On Tuesdays the USPTO publishes new patents. Both of today's Spotlight Patents concern various aspects of digital watermarking. Assigned to Digimarc, the first patent addresses optimized digital watermarking functions for streaming data. Assigned to Microsoft, the second patent concerns license-based cryptographic technique, particularly suited for use in a digital rights management system, for controlling access and use of bore resistant software objects in a client computer.
Abstract
In one aspect of the invention, a digital watermark detector comprises a memory buffer for managing an incoming stream of data. The detector includes logic for transferring overlapping data blocks from the memory buffer to a frequency domain transform processor, such as an FFT processor. The frequency domain transform processor including logic to re-use frequency domain transform operation results for overlapping portions of the data blocks. In another aspect of the invention, a digital watermark detector comprises a memory buffer for a block of data, and pipelined watermark processor segments. The segments each perform different watermark detector operations in series. These segments concurrently operate on different data segments of the block of data in a processing pipeline. One embodiment employs pipelined processors for setting up data for subsequent detecting stages, such as pipelined data conversion, re-sampling, pre-filtering and frequency domain transforms. Alternative embodiments pipeline data transformations, correlation operations (e.g., matched filter operations) etc. Data flows through the processing pipeline until it reaches a critical point. At stages before the critical point, data may be dropped as not likely to include digital watermark data. This pruning of data helps reduce un-needed processing and/or false positives of watermark detection.

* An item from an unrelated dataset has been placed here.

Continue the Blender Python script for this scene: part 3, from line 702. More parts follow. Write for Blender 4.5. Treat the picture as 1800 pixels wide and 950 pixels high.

7,480,802, "License-based cryptographic technique, particularly suited for use in a digital rights management system, for controlling access and use of bore resistant software objects in a client computer," assigned to Microsoft.
Abstract
A technique for imparting substantial break-once-run-everywhere (BORE) resistance to passive and active software objects, and for controlling access and use of resulting protected objects by a client computer (400). Specifically, a relatively large number, n, of identical watermarks (1720) are embedded throughout a software object (1700), through use of n different secret watermark keys to form a protected object, with each key defining a pointer to a location in the protected object at which a corresponding watermark appears.